David Prosser: Ofgem sends out mixed messages

Outlook: It is clear that at some companies, customers are paying the price for inefficiency and poor management

Conflicting signals from the folk at Ofgem yesterday, but then the energy regulator has never quite seemed to know where it stands on the question of whether customers are getting a fair deal.

Yes and no, the watchdog seems to be saying. On the one hand, the big six energy companies ought to cut their prices in the new year because margins have widened as the cost of wholesale gas has fallen. On the other hand, the suppliers will be allowed to raise electricity prices by more than Ofgem had previously suggested in order to pay for investment programmes.

The conflicting messages suggest that Ofgem hasn't quite got its head round its consumer protection duties.

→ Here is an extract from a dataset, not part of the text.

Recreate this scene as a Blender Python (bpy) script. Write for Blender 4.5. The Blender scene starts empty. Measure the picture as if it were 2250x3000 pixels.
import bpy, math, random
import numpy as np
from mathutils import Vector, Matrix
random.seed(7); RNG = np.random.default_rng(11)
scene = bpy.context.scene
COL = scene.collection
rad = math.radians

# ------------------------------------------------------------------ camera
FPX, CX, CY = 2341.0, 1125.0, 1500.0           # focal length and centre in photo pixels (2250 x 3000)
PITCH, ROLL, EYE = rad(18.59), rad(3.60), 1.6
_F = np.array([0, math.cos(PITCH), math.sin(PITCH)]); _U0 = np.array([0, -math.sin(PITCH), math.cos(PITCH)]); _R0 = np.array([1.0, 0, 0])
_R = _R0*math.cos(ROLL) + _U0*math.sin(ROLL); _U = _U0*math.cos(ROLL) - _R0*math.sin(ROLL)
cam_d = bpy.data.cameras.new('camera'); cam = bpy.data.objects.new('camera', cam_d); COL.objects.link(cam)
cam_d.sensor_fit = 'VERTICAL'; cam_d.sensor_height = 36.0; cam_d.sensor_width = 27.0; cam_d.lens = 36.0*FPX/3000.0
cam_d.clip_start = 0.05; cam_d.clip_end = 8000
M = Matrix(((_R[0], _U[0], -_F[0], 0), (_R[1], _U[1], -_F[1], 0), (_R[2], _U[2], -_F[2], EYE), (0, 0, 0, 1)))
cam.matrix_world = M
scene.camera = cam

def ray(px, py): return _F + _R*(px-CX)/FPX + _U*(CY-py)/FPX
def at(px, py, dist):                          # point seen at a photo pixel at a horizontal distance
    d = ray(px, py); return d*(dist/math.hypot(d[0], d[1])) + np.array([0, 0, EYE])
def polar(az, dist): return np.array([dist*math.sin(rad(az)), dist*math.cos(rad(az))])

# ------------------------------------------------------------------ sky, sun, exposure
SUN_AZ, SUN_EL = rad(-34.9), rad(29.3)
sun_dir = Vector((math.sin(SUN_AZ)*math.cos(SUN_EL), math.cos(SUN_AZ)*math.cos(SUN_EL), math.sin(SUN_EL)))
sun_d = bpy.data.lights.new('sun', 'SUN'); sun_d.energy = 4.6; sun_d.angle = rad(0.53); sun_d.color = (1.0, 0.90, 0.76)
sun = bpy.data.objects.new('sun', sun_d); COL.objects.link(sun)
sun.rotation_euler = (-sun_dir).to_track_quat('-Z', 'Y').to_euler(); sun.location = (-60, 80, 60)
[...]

Last year, it reluctantly began an investigation into energy prices after ministers ordered it to do so, and then ordered the big six to disclose their business plans in public submissions – which gave the industry a golden opportunity to study each other's strategies and work out how small a price cut they could get away with. Indeed, you would call it a cartel had the situation been of the companies' own making.

What's particularly unfortunate about Ofgem's failure to coherently hold the industry to account is that even leaving aside the question of whether wholesale price cuts are being passed on or not, it is clear that at some companies, customers are paying the price for inefficiency and poor management.

The industry's own report on profit margins yesterday rebuffed calls for price cuts with claims that currently, some suppliers are barely breaking even. But if these businesses can't make money in the current benign trading environment, there is no hope for them, or the households they supply.